Someone Howard’s age who grew up outside New York or an isolated Orthodox community, would doubtfully know Yiddish. It’s sadly a dying language.
Now, it’s likely his mother did know Yiddish fairly well. Howard is definitely an Ashkenazic Jew.
Also, few American Jews who have not lived in Israel or taken up serious study of Hebrew actually speak it. I don’t speak it as in, “form novel sentences,” but I can read and understand biblical Hebrew.
Bueno **mi **amigo? :dubious:
Einlauf. German nouns are always capitalized.
Howard or Sheldon? :dubious:
Howard. It’s in “The Dumpling Paradox,” where Howard starts dating Penny’s friend from Nebraska, meaning that they can’t properly split the dumpling order since they no longer have four people. :eek: Hong’s character greets them with “Hi, fellas. Where’s your little friend who thinks he speaks Mandarin?”

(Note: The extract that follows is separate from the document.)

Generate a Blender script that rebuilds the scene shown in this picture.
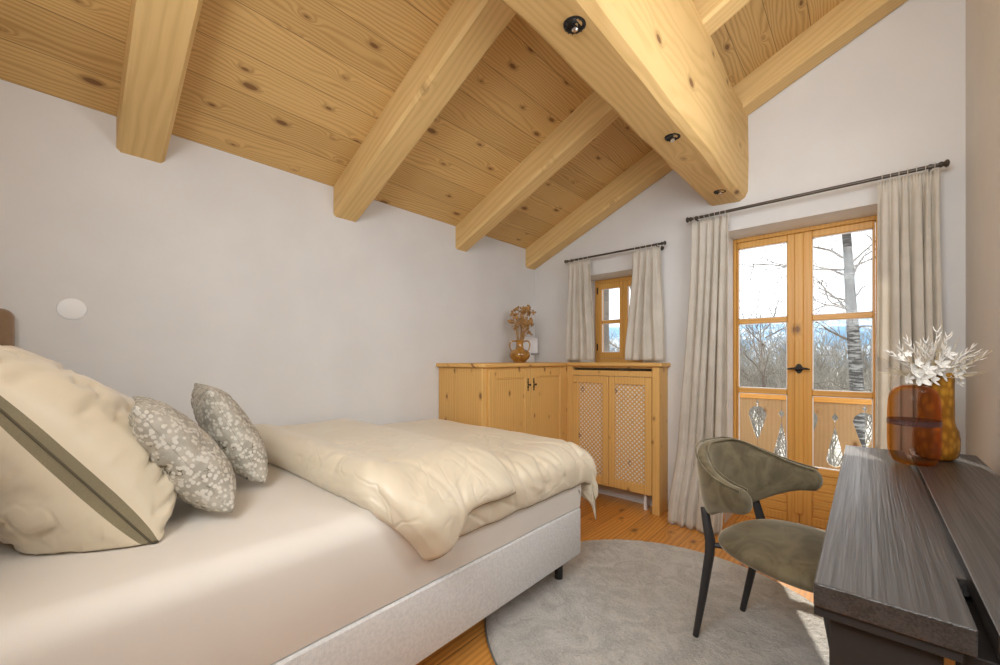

I remember at least one episode where Sheldon drove Hong up the wall with his mangled Mandarin, too. Something about tangerine chicken, I think.
That happened, too. The result of Howard’s attempting to teach Sheldon Mandarin. We saw from the subtitles that Sheldon ended up speaking gibberish. Whether this was because of Howard’s poor instruction, Sheldon’s poor learning, or Howard’s shaky grasp of Mandarin in the first place, is something we may never know.
Probably all three.
Egad, was that written by a 12-year-old? I read the Amy entry, and half the Sheldon entry, and I couldn’t take the awful writing anymore.
Thanks anyway. The information does at least seem to be accurate.